Guillaume Fischer, spécialiste de la presse et rédacteur en chef du site www.pressenews.fr, se penche sur « les 20 plus gros bides de la presse française » des quarante dernières années. Des histoires riches d’enseignements.
— Vous nous proposez une visite d’un cimetière, celui des journaux et magazines « éphémères ou mort-nés ». Quelle est la raison de cet intérêt funèbre ?
— Il ne s’agit pas d’une visite de cimetière mais au contraire d’une revue constructive de sagas plus ou moins glorieuses. On apprend toujours de ses échecs : tel est le maître mot du livre. En ce sens, les histoires qui émaillent l’ouvrage permettront aux futurs entrepreneurs de presse d’éviter les erreurs commises dans le passé par leurs prédécesseurs.
— Les échecs ont des raisons très différentes (économiques, humaines, erreurs de concepts…) suivant le contexte, et aussi le fait qu’ils concernent des mensuels ou des quotidiens. Mais sont-ils imprévisibles ou l’aveuglement suffit-il à les expliquer ?
— Plusieurs types de raisons expliquent ces bides. Certaines étaient effectivement prévisibles. Au premier chef, le manque d’assise financière qui a coulé de beaux projets comme le quotidien Le Sport. La Truffe, qui s’est lancé sur le créneau de l’investigation, n’a pas non plus suffisamment mesuré l’investissement coûteux que nécessitait une ligne éditoriale aussi exigeante. Les erreurs de concept sont également à prendre en compte pour un titre comme Triba. Car penser que les familles recomposées – avant tout soucieuses de normalité – ont besoin de leur propre magazine était voué à l’échec. L’aveuglement est, a contrario, peu à prendre en compte dans le cadre de ces échecs. Seuls Quo et Ohla ! ont été laissés trop longtemps sous respiration artificielle avant de s’éteindre.
— Vous retenez « les 20 plus gros bides ». Quel serait le podium des trois échecs les plus retentissants ?
— Sans aucun doute, le premier d’entre eux est Le Quotidien de la République. En délicatesse avec le parti socialiste de l’époque, Henri Emmanuelli – un modèle d’apparatchik biberonné à la politique et aux subventions depuis des décennies – s’est improvisé patron de presse. L’expérience a duré 11 jours. Le second bide le plus retentissant est à porter au crédit du puissant groupe allemand Axel Springer. Il a investi des millions d’euros pour lancer son quotidien populaire Bild en France (rebaptisé L’Œil du jour) pour finalement accoucher d’une souris. La troisième palme revient ex aequo au Jour et à Paris hebdo. Le premier, quotidien, ne disposait d’aucune ligne éditoriale solide. Quant au second hebdomadaire, il est allé dans le mur dès le départ en raison des luttes intestines incessantes entre direction et rédaction.

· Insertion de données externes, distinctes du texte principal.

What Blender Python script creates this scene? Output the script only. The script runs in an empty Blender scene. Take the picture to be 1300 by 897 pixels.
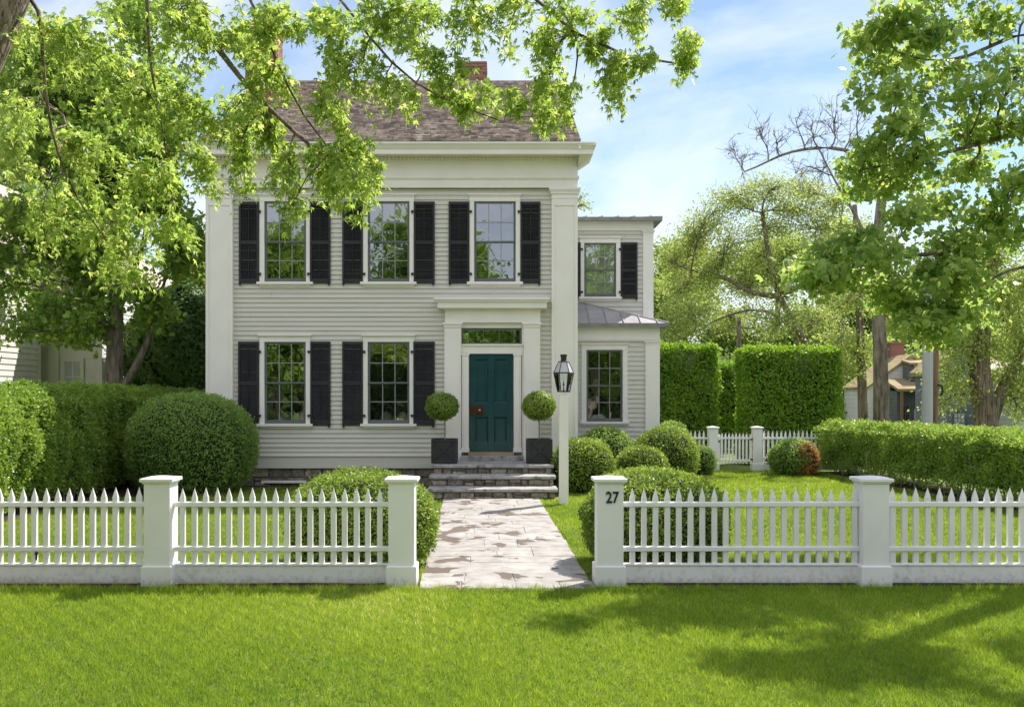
import bpy, math, random
import numpy as np
from mathutils import Vector, Matrix
R = math.radians
random.seed(7)
C = bpy.context.scene.collection
SC = bpy.context.scene
F = 1250.0
def X(px, d): return (px - 632.0) / F * d
def Z(py, d): return 2.1 + (498.0 - py) / F * d
def P(px, py, d): return (X(px, d), d, Z(py, d))

# ------------------------------------------------------------------ objects
def thing(name, label, cat, loc=(0, 0, 0), group=None):
    o = bpy.data.objects.new(name, None); C.objects.link(o)
    o.location = loc; o['label'] = label; o['category'] = cat
    o.empty_display_size = .2
    if group: o['group'] = group
    return o
def tag(o, label=None, cat=None, group=None, kind=None):
    if label: o['label'] = label
    if cat: o['category'] = cat
    if group: o['group'] = group
    if kind: o['kind'] = kind
    return o
def link(name, me, parent=None):
    o = bpy.data.objects.new(name, me); C.objects.link(o)
    if parent is not None:
        o.parent = parent
        if parent.type == 'EMPTY':
            o.matrix_parent_inverse = Matrix.Translation(-Vector(parent.location))
    return o
def copy_tree(o, parent=None):
    c = o.copy(); C.objects.link(c)
    if parent is not None: c.parent = parent
    for ch in [k for k in o.children]: copy_tree(ch, c)
    return c

class MB:
    """collects shapes in world coordinates for ONE mesh"""
    def __init__(s): s.v = []; s.f = []; s.m = []; s.T = None; s.mi = 0
    def add(s, vs, fs):
        b = len(s.v)
        if s.T: vs = [s.T(*p) for p in vs]
        s.v += [tuple(p) for p in vs]
        s.f += [tuple(b + i for i in f) for f in fs]; s.m += [s.mi] * len(fs)
    def box(s, x0, x1, y0, y1, z0, z1):
        s.add([(x0,y0,z0),(x1,y0,z0),(x1,y1,z0),(x0,y1,z0),(x0,y0,z1),(x1,y0,z1),(x1,y1,z1),(x0,y1,z1)],
              [(0,3,2,1),(4,5,6,7),(0,1,5,4),(1,2,6,5),(2,3,7,6),(3,0,4,7)])
    def frustum(s, a, z0, b, z1):
        """a, b = (x0,x1,y0,y1)"""
        s.add([(a[0],a[2],z0),(a[1],a[2],z0),(a[1],a[3],z0),(a[0],a[3],z0),(b[0],b[2],z1),(b[1],b[2],z1),(b[1],b[3],z1),(b[0],b[3],z1)],
              [(0,3,2,1),(4,5,6,7),(0,1,5,4),(1,2,6,5),(2,3,7,6),(3,0,4,7)])
    def prism(s, poly, a, b, axis='x'):
        """poly = (u,w) outline extruded between a and b along axis"""
        n = len(poly)
        def pt(t, u, w): return (t, u, w) if axis == 'x' else ((u, t, w) if axis == 'y' else (u, w, t))
        vs = [pt(a, u, w) for u, w in poly] + [pt(b, u, w) for u, w in poly]
        s.add(vs, [tuple(range(n)), tuple(range(2*n-1, n-1, -1))] + [(i, (i+1) % n, n+(i+1) % n, n+i) for i in range(n)])
    def tube(s, pts, rad, n=6, cap=True):
        pts = [Vector(p) for p in pts]; k = len(pts)
        if not hasattr(rad, '__len__'): rad = [rad]*k
        vs = []; ref = None
        for i, p in enumerate(pts):
            t = (pts[min(i+1, k-1)] - pts[max(i-1, 0)])
            t = t.normalized() if t.length > 1e-9 else Vector((0,0,1))
            if ref is None: ref = Vector((1,0,0)) if abs(t.x) < .8 else Vector((0,1,0))
            u = (ref - t*ref.dot(t)).normalized(); w = t.cross(u); ref = u
            for j in range(n):
                a = 2*math.pi*j/n
                q = p + (u*math.cos(a) + w*math.sin(a))*rad[i]
                vs.append(tuple(q))
        fs = [(i*n+j, i*n+(j+1) % n, (i+1)*n+(j+1) % n, (i+1)*n+j) for i in range(k-1) for j in range(n)]
        if cap: fs += [tuple(range(n-1, -1, -1)), tuple((k-1)*n+j for j in range(n))]
        s.add(vs, fs)
    def lathe(s, prof, c, n=16):
        k = len(prof); vs = []
        for r, z in prof:
            for j in range(n):
                a = 2*math.pi*j/n; vs.append((c[0]+r*math.cos(a), c[1]+r*math.sin(a), z))
        s.add(vs, [(i*n+j, i*n+(j+1) % n, (i+1)*n+(j+1) % n, (i+1)*n+j) for i in range(k-1) for j in range(n)] + [tuple(range(n-1,-1,-1)), tuple((k-1)*n+j for j in range(n))])
    def build(s, name, mats, parent=None, bevel=0, smooth=False):
        me = bpy.data.meshes.new(name); me.from_pydata(s.v, [], s.f)
        if not isinstance(mats, (list, tuple)): mats = [mats]
        for m in mats: me.materials.append(m)
        if len(mats) > 1: me.polygons.foreach_set('material_index', s.m)
        if smooth: me.polygons.foreach_set('use_smooth', [True]*len(s.f))
        me.validate(); me.update()
        o = link(name, me, parent)
        if bevel:
            b = o.modifiers.new('bevel', 'BEVEL'); b.width = bevel; b.segments = 1; b.limit_method = 'ANGLE'; b.angle_limit = R(50)
        return o

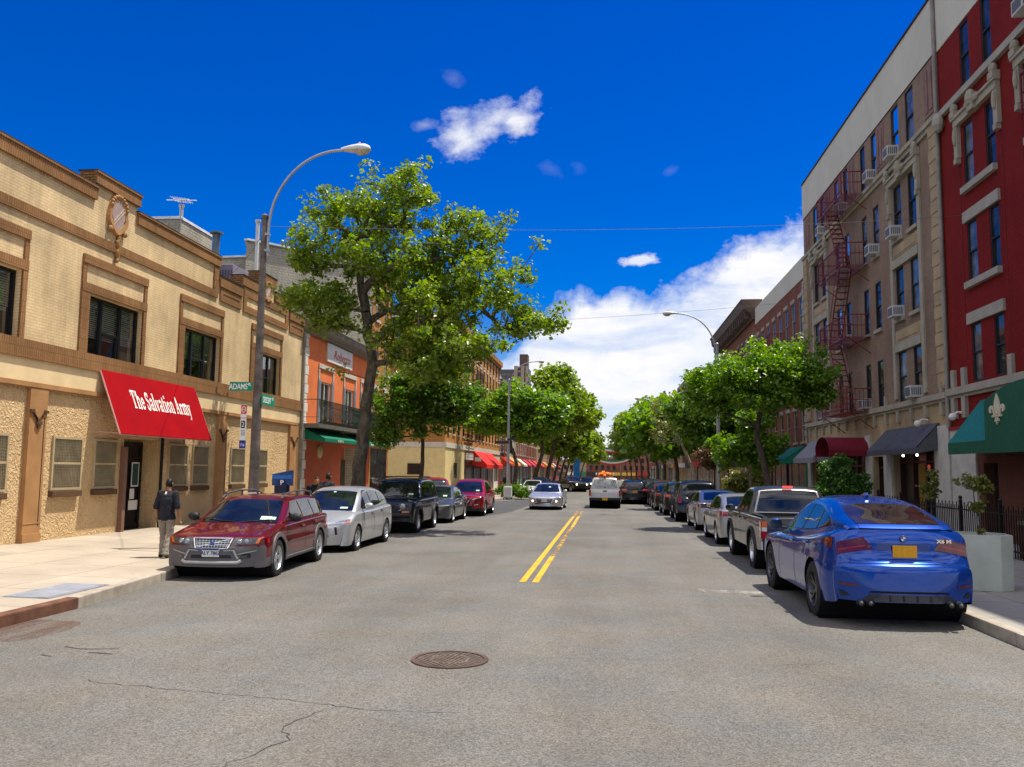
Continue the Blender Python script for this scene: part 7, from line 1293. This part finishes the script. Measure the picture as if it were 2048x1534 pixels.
# small shrubs
tree('hedge_bush', 'low green shrub at the foot of the far left street lamp', -7.4, 66, [(0, 0, -.2), (0, 0, .3), (0, 0, .5)], [(0, 0, .5, 1.3, 1.4, .5), (.8, -.5, .5, .8, 1.0, .45)], 60, 40, .35, .15, LF2, M_bkd, 62, .05, .008, None, 'bush')
tree('young_plant', 'spindly young plant seen just over the blue car roof', 7.2, 20.2, [(0, 0, -.1), (0, 0, .9), (.02, 0, 1.5)], [(0, 0, 1.55, .22, .22, .22), (.1, 0, 1.85, .12, .12, .18)], 22, 16, .12, .07, LF4, M_bkd, 63, .015, .004, None, 'plant')
tree('hedge_bush', 'yellow green shrub far along the right pavement beside the lamp pole', 7.2, 46.5, [(0, 0, -.2), (0, 0, .6), (0, 0, 1.0)], [(0, 0, 1.4, 1.1, 1.0, .8)], 60, 40, .35, .15, LF4, M_bkd, 64, .05, .008, None, 'bush')
# planter
po = thing('planter', 'big pale grey green faceted concrete planter box behind the blue car', 'planter', (6.10, 15.15, gz(15.2) + .17)); M_plt = mat('planter_concrete', (.42, .45, .39), .8, var=.12, bump=.2)
q = MB(); oc = [(.50, -.28), (.28, -.50), (-.28, -.50), (-.50, -.28), (-.50, .28), (-.28, .50), (.28, .50), (.50, .28)]; a0 = R(-12)
rt_ = lambda p, k=1.: (k * (p[0] * math.cos(a0) - p[1] * math.sin(a0)), k * (p[0] * math.sin(a0) + p[1] * math.cos(a0)))
for z0, k0, z1, k1 in ((0, .97, .88, 1.0), (.88, 1.0, .885, .88), (.885, .88, .78, .86)):
    for i in range(8): a, b = oc[i], oc[(i + 1) % 8]; q.quad((*rt_(a, k0), z0), (*rt_(b, k0), z0), (*rt_(b, k1), z1), (*rt_(a, k1), z1))
q.build('box', M_plt, po); q = MB(); q.poly([(*rt_(p, .865), .80) for p in oc]); q.build('soil', mat('soil', (.05, .035, .025), .95, var=.4, vs=9), po)
tree('potted_tree', 'thin yellow green climbing shrub growing from the pale planter box', 6.36, 15.1, [(-.22, 0, 0), (-.20, 0, .3), (-.24, 0, .55)], [(-.2, 0, .18, .10, .10, .16), (-.22, 0, .55, .12, .12, .16), (-.28, 0, .92, .24, .2, .16), (-.1, 0, .85, .16, .16, .12)], 42, 9, .085, .075, LF4, M_bkd, 65, .014, .003, None, 'plant', z=gz(15.2) + .97)
# ================================================================ lamps, signs, street furniture
M_pole = mat('rusty_pole_paint', (.135, .115, .10), .6, .25, var=.5, vs=3.5, bump=.3); M_galv = mat('galvanised', (.36, .37, .38), .45, .6, var=.15); M_lum = mat('luminaire', (.62, .62, .60), .45, .1, var=.08); M_lens = mat('refractor', (.42, .38, .27), .15, coat=1., var=.2, vs=10)
def lamp(label, x, y, h, arm, rise, r0, r1, head=True, z=None, side=1, m=None):
    o = thing('street_lamp', label, 'street lamp', (x, y, gz(y) + .14 if z is None else z)); q = MB()
    q.tube([(0, 0, -.2), (0, 0, .4), (0, 0, 1.2), (0, 0, h * .5), (0, 0, h)], [r0 * 1.25, r0 * 1.1, r0, (r0 + r1) / 2, r1], 14); q.lathe([(r1 * 1.3, h - .02), (r1 * 1.35, h + .05), (.001, h + .12)], 12)
    for z_ in [.9 + i * .62 for i in range(int(h / .62) - 1)]: rr_ = r0 + (r1 - r0) * z_ / h; q.lathe([(rr_ + .006, z_), (rr_ + .006, z_ + .03)], 14)
    q.build('pole', m or M_pole, o, smooth=50); q = MB(); P = []
    for i in range(19): t = i / 18; a = PI / 2 * min(1, t * 1.06); P.append((side * (.10 + arm * (1 - math.cos(a))), 0, h - .35 + rise * math.sin(a) - .06 * t * t))
    q.tube([(side * .10, 0, h - .95)] + P, .036, 8); [q.box(side * .02, side * .14, -.06, .06, z_, z_ + .06) for z_ in (h - .85, h - .45)]; q.build('arm', M_galv, o, smooth=50)
    ex_, ez = P[-1][0], P[-1][2]
    hd = MB(); prof = [(0, .05, .05), (.10, .10, .07), (.25, .15, .10), (.45, .18, .13), (.60, .165, .125), (.70, .10, .08), (.735, .015, .02)]
    rows_ = [[(ex_ - side * .05 + side * d, w * math.cos(2 * PI * j / 14), ez + .02 + hh * max(-.35, math.sin(2 * PI * j / 14))) for j in range(15)] for d, w, hh in prof]; hd.grid(rows_); h_ = hd.build('lamp_head', M_lum, o, smooth=45)
    hd = MB(); hd.ball((ex_ + side * .46, 0, ez - .02), (.20, .155, .11), 14); hd.build('lens', M_lens, h_, smooth=True)
    hd = MB(); hd.ball((ex_ + side * .40, 0, ez + .16), (.035, .035, .045), 8); hd.build('sensor', mat('pink_cell', (.6, .25, .25), .5), h_, smooth=True); return o
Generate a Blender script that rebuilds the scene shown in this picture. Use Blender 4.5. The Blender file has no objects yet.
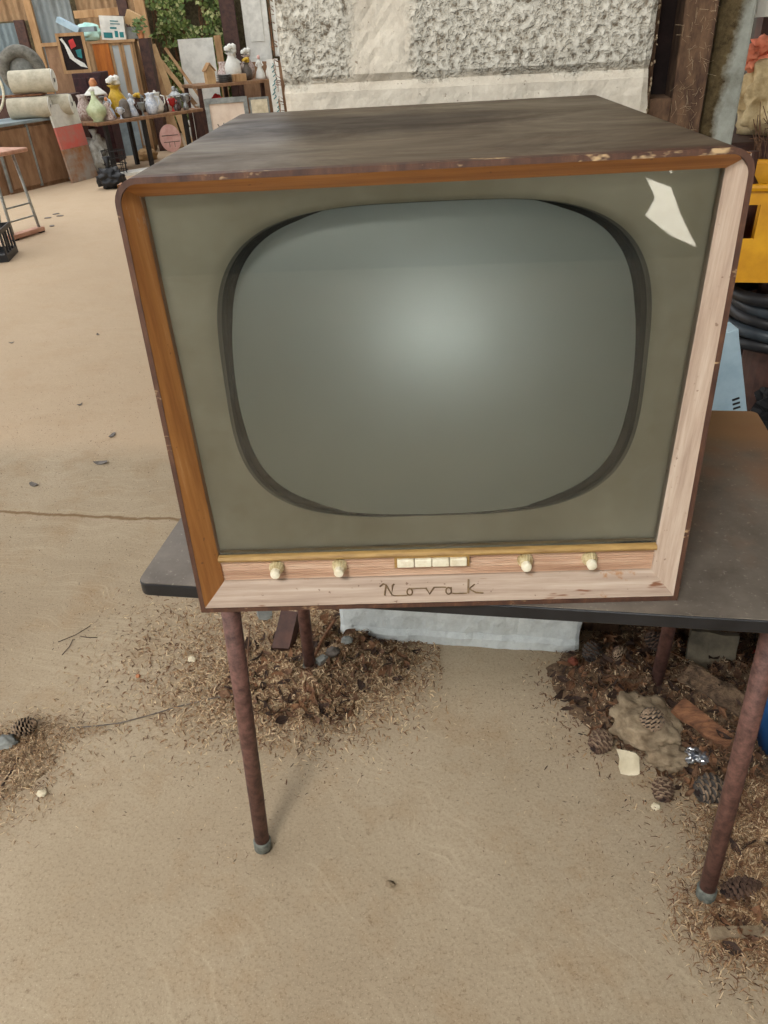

— Les bides se soldent en général avec des ardoises de dizaines de millions d’euros. Pourtant l’aventure a souvent toujours des gens étrangers au monde de la presse (ancien ministre, industriel, intellectuel…). La presse reste-t-elle un miroir aux alouettes, ou internet a-t-il définitivement brisé ce miroir ?
— Même si les formats ont changé, la presse écrite continue à aimanter les décideurs de tout poil car elle reste vecteur d’influence. Les grandes fortunes industrielles investissent toujours dans Le Figaro, Les Echos ou L’Express et dans leurs déclinaisons numériques. En revanche, elles ne se pressent guère en faveur des sites d’information qui restent des nains économiques dans l’Hexagone, contrairement aux pays anglo-saxons.
— Prenons le contre-pied du sujet du livre : que vous inspire l’aventure de Présent, lancée il y a 35 ans, et qui approche des 8 800 numéros ?
— Le quotidien Présent a su dès le départ à quel public il s’adressait et ne s’est jamais éloigné de sa ligne éditoriale historique. Trop souvent les journaux, quelle que soit leur périodicité, oublient qu’ils doivent d’abord répondre à une demande et la satisfaire, comme tout autre produit commercial. Sinon, c’est le flop assuré à plus ou moins long terme. Les journalistes de la grande presse pratiquent trop souvent l’entre-soi, se répondent par média interposé et finissent par être déconnectés de ceux qui les font vivre : les acheteurs.